Second, when φ varies, β remains unchanged, other parameters are known. According to the calculation parameters in Table 2, we obtained the curve of \( \mid \frac{m_2}{n_2}\mid \) and φ under different β (Fig. 7).

Table 2 Calculation parameter

Fig. 7

The curves of \( \mid \frac{m_2}{n_2}\mid \) versus φ under different β

In this paper, according to the actual situation, the internal friction angle of the rock was 10°~75°.

For the β of 15°, 30°, 45°, 60°, and 75°, Fig. 7 shows that the increase of φ leads to the increase of \( \mid \frac{m_2}{n_2}\mid \). When the β increases to φ, \( \mid \frac{m_2}{n_2}\mid \) increases to 1. Particularly, for the β of 90°, \( \mid \frac{m_2}{n_2}\mid \) is 1.
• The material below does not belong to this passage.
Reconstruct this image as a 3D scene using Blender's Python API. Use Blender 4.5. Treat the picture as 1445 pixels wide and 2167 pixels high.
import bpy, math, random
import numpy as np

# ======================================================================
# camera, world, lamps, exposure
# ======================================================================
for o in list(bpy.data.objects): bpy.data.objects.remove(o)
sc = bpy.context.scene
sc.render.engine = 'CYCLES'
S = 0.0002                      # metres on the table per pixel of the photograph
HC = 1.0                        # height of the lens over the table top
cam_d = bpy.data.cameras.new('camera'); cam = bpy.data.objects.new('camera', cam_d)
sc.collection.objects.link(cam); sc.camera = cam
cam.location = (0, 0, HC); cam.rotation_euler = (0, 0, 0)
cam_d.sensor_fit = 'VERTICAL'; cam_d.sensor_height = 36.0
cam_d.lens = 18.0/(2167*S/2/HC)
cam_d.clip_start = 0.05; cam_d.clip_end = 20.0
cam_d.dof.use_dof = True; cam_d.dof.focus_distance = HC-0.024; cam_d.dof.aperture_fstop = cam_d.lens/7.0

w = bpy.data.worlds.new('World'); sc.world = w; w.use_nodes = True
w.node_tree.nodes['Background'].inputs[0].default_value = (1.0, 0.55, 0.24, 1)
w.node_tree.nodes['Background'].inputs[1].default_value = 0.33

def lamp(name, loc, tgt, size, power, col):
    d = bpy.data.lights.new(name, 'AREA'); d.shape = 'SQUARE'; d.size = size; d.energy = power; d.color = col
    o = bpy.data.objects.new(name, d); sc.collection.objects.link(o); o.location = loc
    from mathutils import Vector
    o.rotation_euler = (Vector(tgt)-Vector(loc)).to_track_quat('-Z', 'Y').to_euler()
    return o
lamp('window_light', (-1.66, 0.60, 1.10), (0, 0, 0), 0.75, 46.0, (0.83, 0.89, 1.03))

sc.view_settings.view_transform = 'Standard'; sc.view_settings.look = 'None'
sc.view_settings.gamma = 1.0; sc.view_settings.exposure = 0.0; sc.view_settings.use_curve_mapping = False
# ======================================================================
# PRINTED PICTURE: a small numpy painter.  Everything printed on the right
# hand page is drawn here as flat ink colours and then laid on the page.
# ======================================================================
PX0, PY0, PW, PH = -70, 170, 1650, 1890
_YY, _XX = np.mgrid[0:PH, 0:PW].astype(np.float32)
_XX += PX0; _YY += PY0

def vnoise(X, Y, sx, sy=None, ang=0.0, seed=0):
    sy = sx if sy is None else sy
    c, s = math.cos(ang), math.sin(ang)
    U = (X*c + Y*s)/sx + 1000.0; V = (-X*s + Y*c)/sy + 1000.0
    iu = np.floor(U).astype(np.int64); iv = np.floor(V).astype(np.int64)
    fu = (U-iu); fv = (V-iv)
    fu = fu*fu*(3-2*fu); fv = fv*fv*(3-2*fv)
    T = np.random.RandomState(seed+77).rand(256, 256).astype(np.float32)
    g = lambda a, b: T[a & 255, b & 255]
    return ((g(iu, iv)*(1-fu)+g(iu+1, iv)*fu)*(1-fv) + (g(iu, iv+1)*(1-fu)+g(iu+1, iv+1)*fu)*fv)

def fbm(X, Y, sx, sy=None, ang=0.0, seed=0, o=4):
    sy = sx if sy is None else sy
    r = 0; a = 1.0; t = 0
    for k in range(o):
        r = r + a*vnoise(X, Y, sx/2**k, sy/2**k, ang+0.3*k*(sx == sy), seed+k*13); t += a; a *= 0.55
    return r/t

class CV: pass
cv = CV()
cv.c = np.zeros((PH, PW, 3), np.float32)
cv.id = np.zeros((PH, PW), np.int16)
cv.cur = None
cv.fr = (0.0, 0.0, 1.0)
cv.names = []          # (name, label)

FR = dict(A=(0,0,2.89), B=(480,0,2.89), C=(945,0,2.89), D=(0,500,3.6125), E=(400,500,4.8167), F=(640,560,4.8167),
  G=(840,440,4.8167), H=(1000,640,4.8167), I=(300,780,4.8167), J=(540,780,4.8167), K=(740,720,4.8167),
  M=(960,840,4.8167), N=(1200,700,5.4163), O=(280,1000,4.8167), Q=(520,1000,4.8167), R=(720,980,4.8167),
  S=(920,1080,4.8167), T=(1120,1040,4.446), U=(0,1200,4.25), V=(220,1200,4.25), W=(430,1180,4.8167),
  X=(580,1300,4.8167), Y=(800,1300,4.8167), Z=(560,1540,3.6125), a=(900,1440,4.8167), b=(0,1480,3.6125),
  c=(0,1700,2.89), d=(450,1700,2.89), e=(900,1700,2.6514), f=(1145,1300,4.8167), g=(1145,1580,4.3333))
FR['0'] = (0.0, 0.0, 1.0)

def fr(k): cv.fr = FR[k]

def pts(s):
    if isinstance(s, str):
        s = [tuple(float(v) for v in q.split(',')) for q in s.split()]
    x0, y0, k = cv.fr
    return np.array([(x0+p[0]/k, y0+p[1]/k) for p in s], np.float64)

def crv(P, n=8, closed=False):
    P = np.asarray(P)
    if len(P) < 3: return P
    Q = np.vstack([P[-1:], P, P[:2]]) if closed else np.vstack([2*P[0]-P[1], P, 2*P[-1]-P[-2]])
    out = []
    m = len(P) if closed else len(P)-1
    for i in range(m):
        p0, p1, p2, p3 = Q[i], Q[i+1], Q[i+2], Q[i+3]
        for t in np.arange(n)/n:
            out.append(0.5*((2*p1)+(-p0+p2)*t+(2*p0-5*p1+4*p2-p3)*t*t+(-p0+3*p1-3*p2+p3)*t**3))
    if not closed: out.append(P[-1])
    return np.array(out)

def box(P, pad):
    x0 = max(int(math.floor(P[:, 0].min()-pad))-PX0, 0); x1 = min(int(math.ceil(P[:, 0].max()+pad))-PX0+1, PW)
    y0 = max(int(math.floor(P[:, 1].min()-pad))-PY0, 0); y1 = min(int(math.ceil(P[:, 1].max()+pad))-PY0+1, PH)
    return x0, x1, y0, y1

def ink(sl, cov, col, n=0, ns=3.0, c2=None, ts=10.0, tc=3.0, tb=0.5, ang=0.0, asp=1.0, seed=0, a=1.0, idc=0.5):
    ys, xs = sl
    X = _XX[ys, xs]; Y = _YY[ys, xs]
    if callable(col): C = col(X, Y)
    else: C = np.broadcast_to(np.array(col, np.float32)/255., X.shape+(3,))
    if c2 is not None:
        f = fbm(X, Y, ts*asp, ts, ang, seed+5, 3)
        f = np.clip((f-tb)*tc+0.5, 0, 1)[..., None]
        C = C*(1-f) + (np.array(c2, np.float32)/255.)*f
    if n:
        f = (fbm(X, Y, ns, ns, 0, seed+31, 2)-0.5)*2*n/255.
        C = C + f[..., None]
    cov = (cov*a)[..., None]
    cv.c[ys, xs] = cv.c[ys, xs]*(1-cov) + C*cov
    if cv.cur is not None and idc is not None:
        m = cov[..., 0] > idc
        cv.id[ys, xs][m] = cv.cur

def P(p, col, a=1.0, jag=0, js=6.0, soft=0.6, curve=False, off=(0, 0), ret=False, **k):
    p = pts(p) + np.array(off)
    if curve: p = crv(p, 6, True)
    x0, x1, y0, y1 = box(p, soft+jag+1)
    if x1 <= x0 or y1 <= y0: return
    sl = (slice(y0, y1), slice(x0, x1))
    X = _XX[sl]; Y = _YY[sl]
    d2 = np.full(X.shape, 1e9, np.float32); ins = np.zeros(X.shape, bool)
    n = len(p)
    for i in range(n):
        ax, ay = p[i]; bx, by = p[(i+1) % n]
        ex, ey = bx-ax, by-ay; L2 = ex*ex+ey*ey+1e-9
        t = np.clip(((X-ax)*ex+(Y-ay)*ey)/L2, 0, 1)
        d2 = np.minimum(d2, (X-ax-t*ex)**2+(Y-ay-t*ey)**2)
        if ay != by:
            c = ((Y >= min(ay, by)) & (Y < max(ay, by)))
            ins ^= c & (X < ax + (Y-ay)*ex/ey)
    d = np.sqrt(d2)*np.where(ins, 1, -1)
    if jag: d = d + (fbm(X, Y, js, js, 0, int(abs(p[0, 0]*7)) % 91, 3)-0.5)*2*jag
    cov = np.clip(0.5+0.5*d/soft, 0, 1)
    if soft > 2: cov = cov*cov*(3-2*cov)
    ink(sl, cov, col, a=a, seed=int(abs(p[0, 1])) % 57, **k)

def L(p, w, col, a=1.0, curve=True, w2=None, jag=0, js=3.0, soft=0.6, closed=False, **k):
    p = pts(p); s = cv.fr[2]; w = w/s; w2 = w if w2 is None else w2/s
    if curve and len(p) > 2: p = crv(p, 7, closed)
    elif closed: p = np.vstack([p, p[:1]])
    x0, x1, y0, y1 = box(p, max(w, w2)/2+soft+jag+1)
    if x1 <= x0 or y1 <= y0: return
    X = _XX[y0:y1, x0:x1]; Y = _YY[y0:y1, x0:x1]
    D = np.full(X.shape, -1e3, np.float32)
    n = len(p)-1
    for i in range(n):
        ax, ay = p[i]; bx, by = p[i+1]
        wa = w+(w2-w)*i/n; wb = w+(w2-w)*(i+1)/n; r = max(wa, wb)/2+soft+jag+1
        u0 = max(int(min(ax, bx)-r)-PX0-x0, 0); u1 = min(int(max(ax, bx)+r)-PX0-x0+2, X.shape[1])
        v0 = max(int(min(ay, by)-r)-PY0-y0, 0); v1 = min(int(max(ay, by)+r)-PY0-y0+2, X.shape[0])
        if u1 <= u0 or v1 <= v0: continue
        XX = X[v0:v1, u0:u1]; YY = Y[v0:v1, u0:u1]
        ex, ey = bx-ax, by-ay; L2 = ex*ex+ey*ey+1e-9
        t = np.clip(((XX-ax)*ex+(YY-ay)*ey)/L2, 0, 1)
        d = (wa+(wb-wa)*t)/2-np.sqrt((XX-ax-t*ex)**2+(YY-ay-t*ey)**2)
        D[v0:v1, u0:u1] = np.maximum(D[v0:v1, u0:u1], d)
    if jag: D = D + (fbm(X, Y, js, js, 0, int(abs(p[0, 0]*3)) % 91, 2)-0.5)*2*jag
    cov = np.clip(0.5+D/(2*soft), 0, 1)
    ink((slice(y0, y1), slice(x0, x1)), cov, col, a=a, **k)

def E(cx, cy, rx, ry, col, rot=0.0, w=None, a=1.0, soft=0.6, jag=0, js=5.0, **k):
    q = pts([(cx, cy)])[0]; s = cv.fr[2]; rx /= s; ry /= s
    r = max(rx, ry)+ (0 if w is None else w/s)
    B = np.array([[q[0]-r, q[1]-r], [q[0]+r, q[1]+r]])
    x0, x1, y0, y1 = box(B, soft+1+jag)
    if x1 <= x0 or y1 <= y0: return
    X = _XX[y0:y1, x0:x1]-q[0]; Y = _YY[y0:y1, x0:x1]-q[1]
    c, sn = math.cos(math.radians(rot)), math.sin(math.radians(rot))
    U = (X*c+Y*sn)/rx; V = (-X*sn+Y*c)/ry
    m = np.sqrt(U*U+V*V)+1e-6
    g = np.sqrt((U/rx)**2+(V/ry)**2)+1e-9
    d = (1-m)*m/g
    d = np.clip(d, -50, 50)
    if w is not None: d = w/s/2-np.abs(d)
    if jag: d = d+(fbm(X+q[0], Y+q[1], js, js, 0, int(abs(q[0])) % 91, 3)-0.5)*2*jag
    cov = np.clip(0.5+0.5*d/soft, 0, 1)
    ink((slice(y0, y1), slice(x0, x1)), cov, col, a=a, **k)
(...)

The above results show that σ₃ significantly increases the rock strength when φ is lower than β. However, when φ is higher than β, the increase of P dramatically decreases the rock strength. When φ is equal to β, the influences of P and σ₃ on σ₁ are the same. In addition, when β is lower than 30° and φ, σ₃ greatly influences σ₁.

For the open crack, the mode I crack propagation occurs instead of the mode II crack propagation. Correspondingly, the maximum stress intensity factor for the mode I crack corresponds to the condition of K_ΙΙ = 0. Thus, the crack propagation path is in accordance with the path for the K_ΙΙ = 0, and the crack initiation criterion can be presented by Eq. (22).

Conclusions

1. (1)

   Based on the Druker-Prager failure criterion and the theory of fracture mechanics, a newly proposed criterion for the compressive-shear fracture is proven reasonable.

2. (2)

   The results show that the water pressure improves the rock strength for the mode I crack, whereas for the mode II crack, the water pressure has a very complicated effect on the rock strength for the closed crack. And the water pressure decreases the rock strength for the open crack.

3. (3)

   Moreover, the results show that the third principal stress significantly increases the rock strength when the internal friction angle of the rock is lower than the crack inclination angle. However, when the internal friction angle is higher than the crack inclination angle, the increase of water pressure dramatically decreases the rock strength. When the internal friction angle is equal to crack inclination angle, the influences of water pressure and the third principal stress on the rock strength are the same. In addition, when crack inclination angle is lower than 30°, the third principal stress influences the rock strength greatly. Generally, the water pressure decreases the rock strength.